Lucile H. Bluford and the Kansas City Call

Activist Voice for Social Justice

By (author) Sheila Brooks, Clint C. Wilson

Publication date:

04 April 2018

Length of book:

112 pages

Publisher

Lexington Books

ISBN-13: 9781498535632

This book on publisher and editor Lucile H. Bluford examines her journalistic writings on social, economic, and political issues; her strong opinionated views on African Americans and women; and whether there were consistent themes, biases, and assumptions in her stories that may have influenced news coverage in the Kansas City Call. It traces the beginnings of her activism as a young reporter seeking admission to the graduate program in journalism at the University of Missouri and how her admissions rejection became the catalyst for her seven-decade career as a champion of racial and gender equality.
Bluford’s work at the Kansas City Call demonstrates how critical theorists used storytelling to describe personal experiences of struggle and oppression to inform the public of racial and gender consciousness. Lucile H. Bluford and the Kansas City Call illustrates how she used her social authority in the formidable power base of the weekly Black newspaper she owned, shaping and mobilizing a broader movement in the fight for freedom and social justice. This book focuses on a selection of Bluford’s news stories and editorials from 1968 to 1983 as examples of how she articulated a Black feminist standpoint advocating a Black liberation agenda—equal access to decent jobs, affordable health care and housing, and a better education in Kansas City, Missouri. Bluford’s writings represented what the mainstream news ignored, exposing injustices and inequalities in the African American community and among feminists.
Brooks and Wilson’s intersectional examination of Lucile Bluford’s dual roles as advocate and journalist for both the women’s rights and civil rights movements is recovered history at its best.
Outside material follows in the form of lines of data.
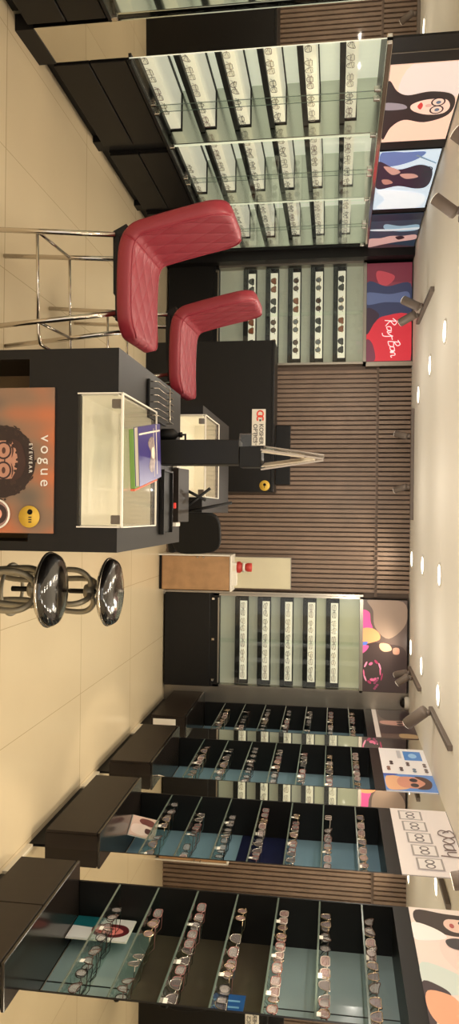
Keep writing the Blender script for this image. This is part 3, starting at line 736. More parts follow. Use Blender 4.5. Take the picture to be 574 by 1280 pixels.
# ------------------------------------------------------------------ counters
def counter(label, x, y, x0=0.0):
    """island: width .685, depth 1.0, height .95; origin front left floor"""
    t = thing('sales_counter', label, 'counter', (x, y, 0), 0, 'black island counters')
    W, D, Hh = 0.685, 1.0, 0.95
    b = MB()
    b.box(x0, x0+0.033, 0, D, 0, Hh, 'black').box(W-0.033, W, 0, D, 0, Hh, 'black').box(x0+0.033, W-0.033, D-0.02, D, 0, Hh, 'black')
    b.box(x0+0.033, W-0.033, 0, 0.02, 0.637, 0.818, 'black')
    b.box(x0+0.033, 0.152, 0, 0.47, 0.818, Hh, 'black').box(0.600, W-0.033, 0, 0.47, 0.818, Hh, 'black')
    b.box(x0+0.033, W-0.033, 0.47, D-0.02, 0.925, Hh, 'black')
    b.box(x0+0.033, W-0.033, 0.02, 0.47, 0.637, 0.655, 'black').build('body', t)
    MB().box(x0+0.033, W-0.033, 0.30, 0.315, 0.0, 0.637, 'tanback').build('recess_panel', t)
    s = MB().box(0.152, 0.600, 0.012, 0.47, 0.806, 0.818, 'showcase').box(0.152, 0.600, 0.46, 0.47, 0.818, 0.945, 'showcase').box(0.152, 0.158, 0.012, 0.46, 0.818, 0.945, 'showcase').box(0.594, 0.600, 0.012, 0.46, 0.818, 0.945, 'showcase').build('showcase', t)
    MB().box(0.152, 0.600, -0.004, 0.004, 0.812, 0.965, 'acrylic').build('front_glass', s)
    MB().box(0.152, 0.600, 0.004, 0.475, 0.957, 0.965, 'acrylic').build('top_glass', s)
    MB().box(0.150, 0.602, -0.006, 0.006, 0.962, 0.968, 'white').box(0.150, 0.154, 0, 0.475, 0.962, 0.968, 'white').box(0.598, 0.602, 0, 0.475, 0.962, 0.968, 'white').box(0.150, 0.602, 0.471, 0.475, 0.962, 0.968, 'white').box(0.150, 0.154, -0.006, -0.002, 0.81, 0.965, 'white').box(0.598, 0.602, -0.006, -0.002, 0.81, 0.965, 'white').build('glass_edge', s)
    for xx in (0.170, 0.560):
        MB().box(xx, xx+0.03, 0.006, 0.03, 0.925, 0.956, 'spotgrey', 0.003).build('glass_clip', s)
    return t
counter('black island counter in front, holding the curly haired poster', -0.55, 2.405)
counter('black island counter standing behind the front one', -0.69, 4.0, 0.10)

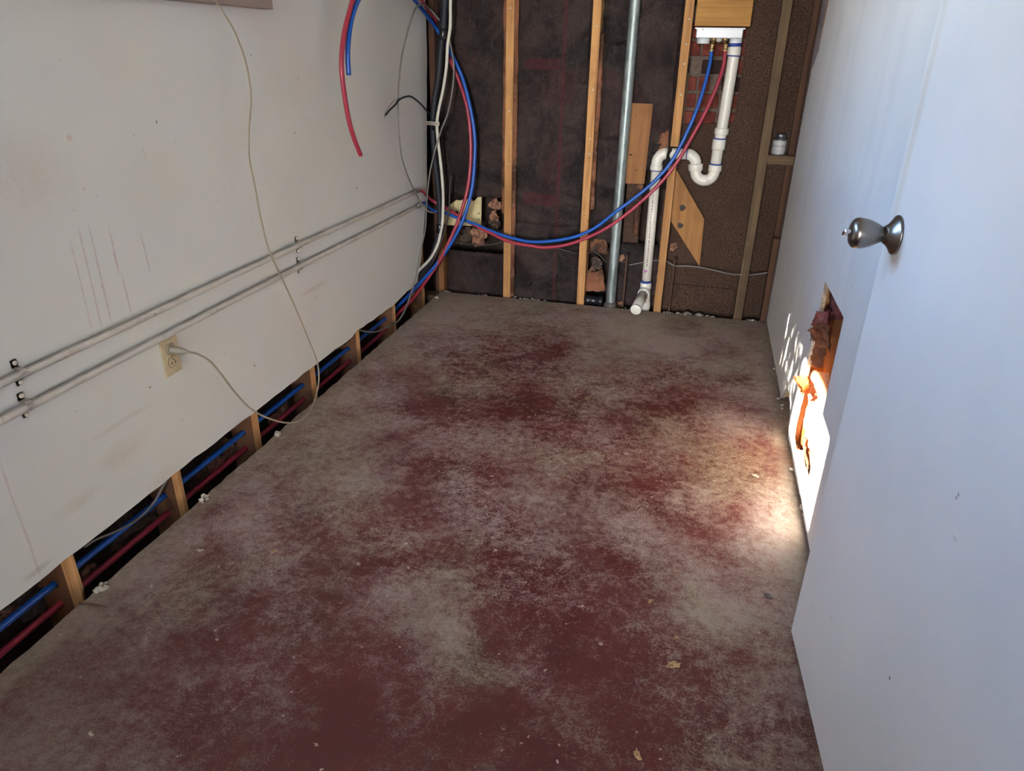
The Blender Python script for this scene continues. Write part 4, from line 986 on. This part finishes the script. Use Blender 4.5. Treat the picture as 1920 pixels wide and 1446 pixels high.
# arm: up, over to the left, and down
e1 = dp(1304.5, 308); ea = dp(1298, 288.5); eb = dp(1238.5, 288)
zA = (ea.z + eb.z) / 2
rr_ = .045
xr_ = e1.x; arm = [e1]
arm += [Vector((xr_ - rr_ + rr_ * math.cos(a), DY, zA - rr_ + rr_ * math.sin(a))) for a in [math.pi / 2 * i / 6 for i in range(7)]]
xl2 = dp(1231, 312).x
arm2 = [Vector((xl2 + rr_ - rr_ * math.sin(a), DY, zA - rr_ + rr_ * math.cos(a))) for a in [math.pi / 2 * i / 6 for i in range(7)]]
bm = bmesh.new(); tube(bm, arm, .0265, 20); obj('elbow', bm, M['pvc'], de, True)
bm = bmesh.new(); tube(bm, arm2 + [Vector((xl2, DY, zA - rr_ - .03))], .0275, 20); obj('elbow', bm, M['pvc'], de, True)
seg('trap_arm', [arm[-1] + Vector((.004, 0, 0)), arm2[0] - Vector((.004, 0, 0))], R1)
for x in (arm[-1].x - .004, arm2[0].x + .006): ring(Vector((x, DY, zA)), Vector((x + .004, DY, zA)), .0282)
hub('coupling', Vector((xl2, DY, zA - rr_ - .012)), Vector((xl2, DY, zA - rr_ - .036)), .0300)
ring(Vector((xl2, DY, zA - rr_ - .0365)), Vector((xl2, DY, zA - rr_ - .040)), .0268)
dn = dp(1212, 525.6)
ps = [Vector((xl2, DY, zA - rr_ - .03)), dn]
dpipe = seg('down_pipe', ps, .0240)
# brown lettering-like print line down the pipe
dv = (ps[1] - ps[0]); Ld = dv.length; rp = random.Random(8)
bm = bmesh.new(); t = .22
while t < .86:
    h = rp.uniform(.006, .013); c = ps[0] + dv * t
    ang = -.10; px_ = c.x + .0243 * math.sin(ang); py_ = c.y - .0243 * math.cos(ang)
    box(bm, (px_ - .0022, py_ - .0004, c.z - h / 2), (px_ + .0022, py_ + .0012, c.z + h / 2)); t += (h + rp.uniform(.003, .006)) / Ld
pr_ = obj('printed_line', bm, M['print'], de); pr_['kind'] = 'stuff'
bm = bmesh.new(); c = dp(1211.5, 509, DY - .0235)
lump(bm, (c.x, c.y + .0016, c.z), (.012, .0022, .010), 3, .4, 2); obj('primer_stain', bm, M['purple'], de)['label'] = 'purple primer splash'
ring(dp(1211.6, 526.5), dp(1211.3, 530), .0278)
hub('coupling', dp(1211.3, 529.5), dp(1210.6, 540), .0292)
ta = dp(1210.6, 540); tz = Vector((ta.x + .004, DY, -.02))
seg('tee_body', [ta, Vector((ta.x + .002, DY, .06)), tz], .0272)
hub('coupling', Vector((ta.x + .003, DY, .035)), Vector((ta.x + .0035, DY, .0)), .0300)
st0 = Vector((ta.x - .001, DY, .096))
se = at_y(1192, 581, -.16)
dirs = (se - st0)
bm = bmesh.new(); lathe(bm, [(.0272, .0), (.0300, .012), (.0305, .020), (.0305, .048), (.029, .050), (.025, .050)], st0, dirs, 24); obj('tee_branch', bm, M['pvc'], de, True)
tcl = bmesh.new(); lathe(tcl, [(.0255, .045), (.0255, dirs.length - .004)], st0, dirs, 24); obj('cleanout_stub', tcl, M['pvc_grey'], de, True)
bm = bmesh.new(); lathe(bm, [(.0262, dirs.length - .010), (.0275, dirs.length - .008), (.0275, dirs.length + .001), (.026, dirs.length + .003), (0, dirs.length + .0035)], st0, dirs, 24); obj('stub_cap', bm, M['pvc'], de, True)

# --- can on the block shelf
cpx = at_y(1458.5, 288, .045)
ca = empty('can', (cpx.x, .045, SHZ)); tag(ca, 'small white-labelled can standing on the wooden block between the right studs', 'can')
def can_part(name, prof, mat):
    bm = bmesh.new(); lathe(bm, prof, (0, 0, 0), (0, 0, 1), 24)
    o = obj(name, bm, M[mat], None, True); o.parent = ca; return o
can_part('can_body', [(.030, .001), (.0312, .001), (.0312, .004), (.0302, .005), (.0302, .066), (.0312, .067), (.0312, .070), (.028, .072), (.020, .076), (.020, .079)], 'steel')
can_part('can_label', [(.0304, .0058), (.0306, .006), (.0306, .064), (.0304, .0645)], 'can_label')
can_part('can_lid', [(.0215, .0785), (.0225, .079), (.0225, .090), (.021, .0915), (0, .092)], 'steel')

# --- door standing open against the right wall
DW, DH, DT = .86, 2.03, .035
Md = Matrix(((DD.x, -DN.x, 0, D0.x), (DD.y, -DN.y, 0, D0.y), (0, 0, 1, D0.z), (0, 0, 0, 1)))
bm = bmesh.new(); box(bm, (0, 0, 0), (DW, DT, DH), .0012, Md)
do = obj('door_1', bm, M['door']); tag(do, 'flat white door folded open against the right wall', kind='structure')
kc = D0 + DD * .058; kc.z = .952
bm = bmesh.new(); lathe(bm, [(.0, .0005), (.0330, .0005), (.0335, .0025), (.0325, .0045), (.030, .006), (.026, .0085), (.021, .0125), (.017, .0165), (.0155, .020), (.0, .020)], kc, DN, 40)
kb = obj('door_knob', bm, M['nickel'], do, True); kb['label'] = 'brushed nickel door knob with turn button'
bm = bmesh.new(); lathe(bm, [(.0, .0195), (.0120, .0195), (.0115, .0230), (.0128, .0235), (.0142, .0265), (.0180, .033), (.0222, .042), (.0250, .051), (.0262, .058), (.0264, .063), (.0255, .0675), (.0232, .0710), (.0190, .0738), (.0130, .0750), (.0, .0752)], kc, DN, 40)
obj('knob_grip', bm, M['nickel'], kb, True)
bm = bmesh.new(); lathe(bm, [(.0128, .0203), (.0128, .0222)], kc, DN, 24); obj('neck_ring', bm, M['slot'], kb, True)
bm = bmesh.new(); box(bm, (-.0095, -.0034, 0), (.0095, .0034, .011), .0012, Matrix.Translation(kc + DN * .075) @ DN.to_track_quat('Z', 'Y').to_matrix().to_4x4() @ Matrix.Rotation(.5, 4, 'Z'))
lathe(bm, [(.006, .0745), (.006, .0765), (.0, .077)], kc, DN, 14); obj('turn_button', bm, M['chrome'], kb)
for z in (.25, 1.0, 1.78):
    bm = bmesh.new(); c = D0 + DD * (DW + .006) - DN * .004; lathe(bm, [(.0, -.045), (.006, -.045), (.006, .045), (0, .045)], (c.x, c.y, z), (0, 0, 1), 12)
    q = D0 + DD * DW; box(bm, (q.x - .004, q.y - .020, z - .04), (q.x + .001 + .0, q.y - .0005, z + .04))
    obj('hinge', bm, M['nickel'], do)

# --- litter on the floor
def chip(u, v, s, seed, mat, label, name='wood_chip', cat='debris', flat=.25, rot=0):
    p = at_z(u, v, 0); bm = bmesh.new()
    lump(bm, (0, 0, 0), (s, s * .55, s * flat), seed, 1.0, 3)
    zmin = min(q.co.z for q in bm.verts)
    bmesh.ops.rotate(bm, verts=bm.verts, cent=(0, 0, 0), matrix=Matrix.Rotation(rot, 3, 'Z'))
    for q in bm.verts: q.co += Vector((p.x, p.y, -zmin + .0002))
    return tag(obj(name, bm, M[mat]), label, cat, 'litter on the floor')
chip(1262, 1250, .014, 3, 'chip', 'largest pale wood splinter on the floor left of the door foot', rot=.3)
chip(1219, 1129, .0075, 5, 'chip', 'small tan flake on the floor above the largest splinter', 'flake', rot=1.0)
chip(1195, 1417, .010, 8, 'chip', 'tan flake lying at the bottom edge of the picture', 'flake', flat=.12, rot=1.9)
chip(1440, 1118, .009, 11, 'concrete', 'grey oval flake on the floor just left of the door edge', 'flake', flat=.15, rot=-.5)
chip(1267, 1197, .005, 12, 'chip', 'tiny tan crumb between the large splinter and the small flake', 'crumb', rot=.5)
chip(513, 1035, .008, 13, 'chip', 'pale scrap stuck on the floor at left, near the tube channel', 'flake', flat=.1, rot=1.2)
chip(375, 1033, .008, 15, 'plaster', 'greyish plaster flake on the floor beside the channel edge', 'flake', flat=.1, rot=.2)
chip(1415, 893, .010, 17, 'plaster', 'white plaster flake in the bright patch by the right wall', 'flake', flat=.2, rot=-.3)
chip(1130, 856, .006, 18, 'chip', 'tan crumb in the middle of the floor', 'crumb', rot=.2)
a = at_z(148, 1133, .002); b = at_z(197, 1138, .002)
tube_thing('stick', [a + Vector((0, 0, .002)), a * .5 + b * .5 + Vector((0, 0, .003)), b], .0022, M['rust'], 'thin dark twig at the channel edge in the left foreground', 'stick', None, 0, 6, 4)
crumbs('plaster_rubble', [((XS + .010, y, .001), 9, (.010, .022, .002), .010) for y in (SY0 - 4 * .406 - .02, SY0 - 5 * .406 - .02)] + [((XS + .008, SY0 - 3 * .406 - .02, .001), 5, (.008, .015, .002), .008), ((XS + .01, -.13, .001), 4, (.010, .015, .002), .009)], M['plaster'], fl, 14)
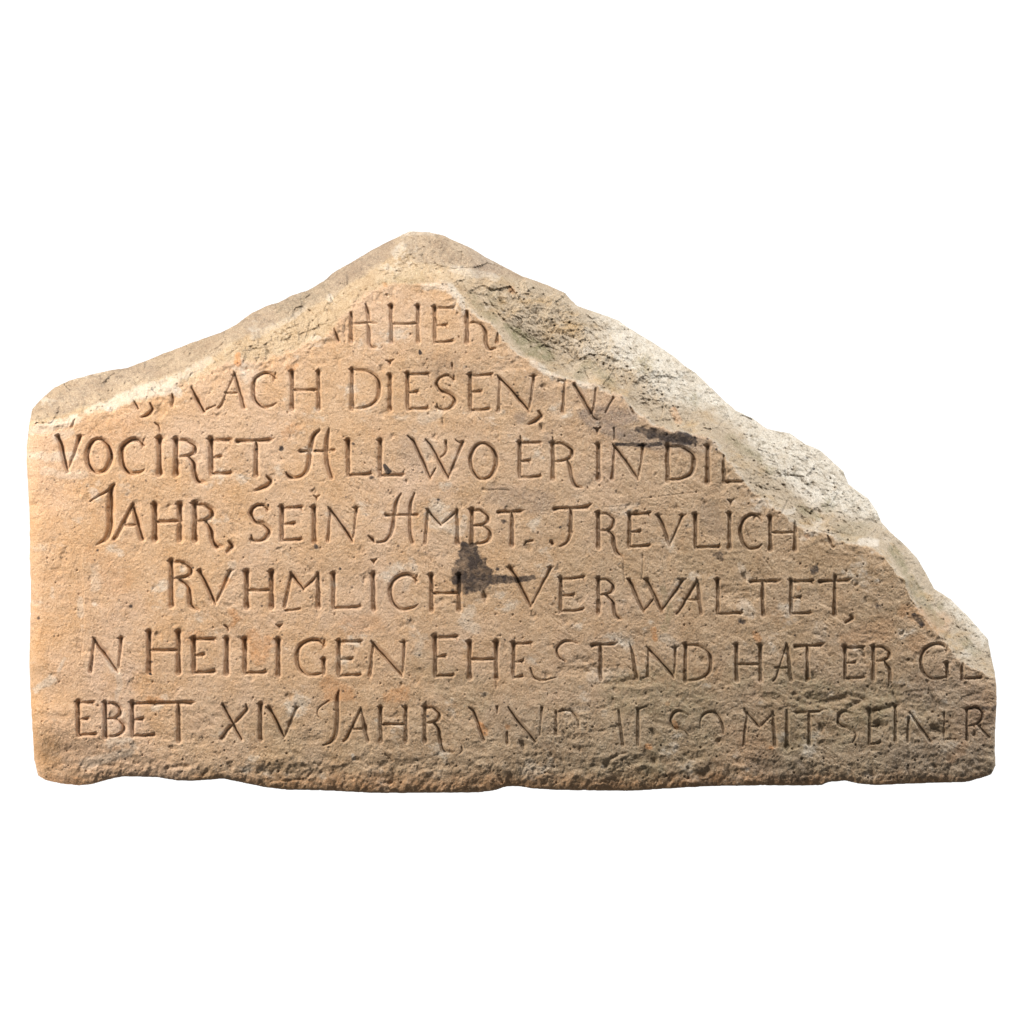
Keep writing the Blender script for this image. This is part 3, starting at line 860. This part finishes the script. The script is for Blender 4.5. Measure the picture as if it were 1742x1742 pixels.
frng = np.random.default_rng(5)
STAIN = paint([
    ([(792, 930, 9), (803, 930, 9)], 1.0), ([(787, 944, 11), (809, 944, 10)], 1.0), ([(784, 958, 12), (816, 958, 12)], 1.0), ([(780, 972, 13), (826, 972, 12)], 1.0),
    ([(778, 986, 13), (838, 987, 11)], 1.0), ([(786, 1000, 11), (818, 996, 9)], 1.0), ([(770, 1004, 4)], 0.7), ([(846, 968, 4)], 0.7), ([(824, 950, 4)], 0.7), ([(833, 1000, 4)], 0.6), ([(835, 984, 8), (862, 984, 8), (885, 986, 7), (908, 982, 5)], 0.95),
    ([(785, 1000, 5), (781, 1008, 4)], 0.8), ([(815, 960, 4), (818, 943, 4)], 0.6), ([(1082, 731, 6), (1105, 737, 9), (1129, 741, 12), (1160, 747, 13), (1178, 748, 8)], 1.0),
    ([(1049, 755, 3), (1095, 756, 5), (1124, 756, 3.5)], 0.9), ([(478, 763, 5.5)], 0.8), ([(655, 790, 3), (661, 801, 6)], 0.95), ([(632, 812, 5)], 0.8),
    ([(537, 930, 5)], 0.8), ([(857, 887, 6)], 0.8), ([(880, 913, 3.5)], 0.5), ([(715, 600, 3.5), (714, 596, 2)], 0.9), ([(746, 870, 4)], 0.6),
    ([(1217, 942, 5), (1229, 949, 8)], 0.7), ([(1386, 968, 9)], 1.0), ([(1391, 985, 6)], 0.4), ([(1260, 1055, 5), (1266, 1058, 5)], 0.7), ([(278, 973, 4)], 0.5),
    ([(1478, 1030, 5), (1500, 1034, 7)], 0.55), ([(1556, 1048, 5), (1570, 1062, 6)], 0.7), ([(1650, 1206, 3), (1696, 1205, 5)], 0.6), ([(1376, 1010, 5)], 0.5),
    ([(222, 1032, 4)], 0.6), ([(65, 1052, 3.5)], 0.5), ([(578, 968, 3)], 0.6), ([(383, 1203, 5)], 0.5), ([(1235, 1050, 3)], 0.5), ([(1238, 1102, 6)], 0.4), ([(278, 1022, 2)], 0.4),
    ([(1035, 565, 4)], 0.4), ([(739, 956, 3)], 0.5)]
    + [([(fx_, fy_, fr_)], 0.75) for fx_, fy_, fr_ in zip(frng.uniform(90, 1650, 110), frng.uniform(640, 1290, 110), frng.uniform(1.3, 3.0, 110))], 0.35, 1.45)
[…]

They bring to life a lesser known figure in American journalism who became a central spokesperson through her paper the Kansas City Call for both black women and the broader black community as the civil rights and modern feminist movements built up in the 1960s. Grounded in archival research and interviews, this book contains extensive details about Bluford and the times, while also extending black feminist and critical race theories. This is a brilliant, readable text that should be required reading for all those in journalism, history, political science, and women’s studies.